WHAT NEEDS TO BE DONE: Retype all of the data. Every line must match exactly.

INFORMATION SUPPLIED:

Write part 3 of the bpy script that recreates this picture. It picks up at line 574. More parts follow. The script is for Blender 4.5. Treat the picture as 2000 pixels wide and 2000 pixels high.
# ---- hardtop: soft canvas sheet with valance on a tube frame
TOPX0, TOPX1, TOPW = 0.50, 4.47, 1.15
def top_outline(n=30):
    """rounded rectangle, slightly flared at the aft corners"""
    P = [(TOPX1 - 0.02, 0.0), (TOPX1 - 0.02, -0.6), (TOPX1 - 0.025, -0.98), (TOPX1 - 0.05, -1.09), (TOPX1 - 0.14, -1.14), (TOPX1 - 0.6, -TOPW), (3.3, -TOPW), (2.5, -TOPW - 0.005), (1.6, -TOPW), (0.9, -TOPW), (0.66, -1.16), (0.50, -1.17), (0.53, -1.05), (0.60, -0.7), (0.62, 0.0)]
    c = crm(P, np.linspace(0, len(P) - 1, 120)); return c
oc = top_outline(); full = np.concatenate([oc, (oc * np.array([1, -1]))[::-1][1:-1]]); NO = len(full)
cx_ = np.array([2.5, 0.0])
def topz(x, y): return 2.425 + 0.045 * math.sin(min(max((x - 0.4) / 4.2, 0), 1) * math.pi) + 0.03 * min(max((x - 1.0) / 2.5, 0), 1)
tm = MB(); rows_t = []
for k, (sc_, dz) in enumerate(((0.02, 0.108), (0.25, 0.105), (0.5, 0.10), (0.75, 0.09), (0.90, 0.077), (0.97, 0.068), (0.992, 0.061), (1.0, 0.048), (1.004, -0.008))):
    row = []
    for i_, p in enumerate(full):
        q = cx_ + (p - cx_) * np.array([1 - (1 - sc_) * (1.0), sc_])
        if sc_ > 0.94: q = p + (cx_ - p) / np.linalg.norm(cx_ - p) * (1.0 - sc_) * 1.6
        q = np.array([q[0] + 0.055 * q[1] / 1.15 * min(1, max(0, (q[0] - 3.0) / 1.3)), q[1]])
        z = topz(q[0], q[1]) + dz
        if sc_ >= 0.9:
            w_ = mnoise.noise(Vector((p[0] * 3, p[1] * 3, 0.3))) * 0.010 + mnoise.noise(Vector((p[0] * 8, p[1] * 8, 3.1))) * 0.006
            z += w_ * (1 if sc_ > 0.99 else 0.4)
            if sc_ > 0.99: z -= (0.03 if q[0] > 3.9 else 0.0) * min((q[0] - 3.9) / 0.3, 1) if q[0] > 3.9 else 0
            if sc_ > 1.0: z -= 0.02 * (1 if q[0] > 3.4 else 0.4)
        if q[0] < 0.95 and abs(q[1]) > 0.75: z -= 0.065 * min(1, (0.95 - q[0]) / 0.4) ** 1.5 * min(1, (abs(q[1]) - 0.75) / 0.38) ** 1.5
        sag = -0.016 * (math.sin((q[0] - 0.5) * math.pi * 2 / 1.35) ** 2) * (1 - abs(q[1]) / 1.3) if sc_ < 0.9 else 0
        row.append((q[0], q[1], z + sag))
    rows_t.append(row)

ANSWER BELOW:
Write part 3 of the bpy script that recreates this picture. It picks up at line 574. More parts follow. The script is for Blender 4.5. Treat the picture as 2000 pixels wide and 2000 pixels high.
# ---- hardtop: soft canvas sheet with valance on a tube frame
TOPX0, TOPX1, TOPW = 0.50, 4.47, 1.15
def top_outline(n=30):
    """rounded rectangle, slightly flared at the aft corners"""
    P = [(TOPX1 - 0.02, 0.0), (TOPX1 - 0.02, -0.6), (TOPX1 - 0.025, -0.98), (TOPX1 - 0.05, -1.09), (TOPX1 - 0.14, -1.14), (TOPX1 - 0.6, -TOPW), (3.3, -TOPW), (2.5, -TOPW - 0.005), (1.6, -TOPW), (0.9, -TOPW), (0.66, -1.16), (0.50, -1.17), (0.53, -1.05), (0.60, -0.7), (0.62, 0.0)]
    c = crm(P, np.linspace(0, len(P) - 1, 120)); return c
oc = top_outline(); full = np.concatenate([oc, (oc * np.array([1, -1]))[::-1][1:-1]]); NO = len(full)
cx_ = np.array([2.5, 0.0])
def topz(x, y): return 2.425 + 0.045 * math.sin(min(max((x - 0.4) / 4.2, 0), 1) * math.pi) + 0.03 * min(max((x - 1.0) / 2.5, 0), 1)
tm = MB(); rows_t = []
for k, (sc_, dz) in enumerate(((0.02, 0.108), (0.25, 0.105), (0.5, 0.10), (0.75, 0.09), (0.90, 0.077), (0.97, 0.068), (0.992, 0.061), (1.0, 0.048), (1.004, -0.008))):
    row = []
    for i_, p in enumerate(full):
        q = cx_ + (p - cx_) * np.array([1 - (1 - sc_) * (1.0), sc_])
        if sc_ > 0.94: q = p + (cx_ - p) / np.linalg.norm(cx_ - p) * (1.0 - sc_) * 1.6
        q = np.array([q[0] + 0.055 * q[1] / 1.15 * min(1, max(0, (q[0] - 3.0) / 1.3)), q[1]])
        z = topz(q[0], q[1]) + dz
        if sc_ >= 0.9:
            w_ = mnoise.noise(Vector((p[0] * 3, p[1] * 3, 0.3))) * 0.010 + mnoise.noise(Vector((p[0] * 8, p[1] * 8, 3.1))) * 0.006
            z += w_ * (1 if sc_ > 0.99 else 0.4)
            if sc_ > 0.99: z -= (0.03 if q[0] > 3.9 else 0.0) * min((q[0] - 3.9) / 0.3, 1) if q[0] > 3.9 else 0
            if sc_ > 1.0: z -= 0.02 * (1 if q[0] > 3.4 else 0.4)
        if q[0] < 0.95 and abs(q[1]) > 0.75: z -= 0.065 * min(1, (0.95 - q[0]) / 0.4) ** 1.5 * min(1, (abs(q[1]) - 0.75) / 0.38) ** 1.5
        sag = -0.016 * (math.sin((q[0] - 0.5) * math.pi * 2 / 1.35) ** 2) * (1 - abs(q[1]) / 1.3) if sc_ < 0.9 else 0
        row.append((q[0], q[1], z + sag))
    rows_t.append(row)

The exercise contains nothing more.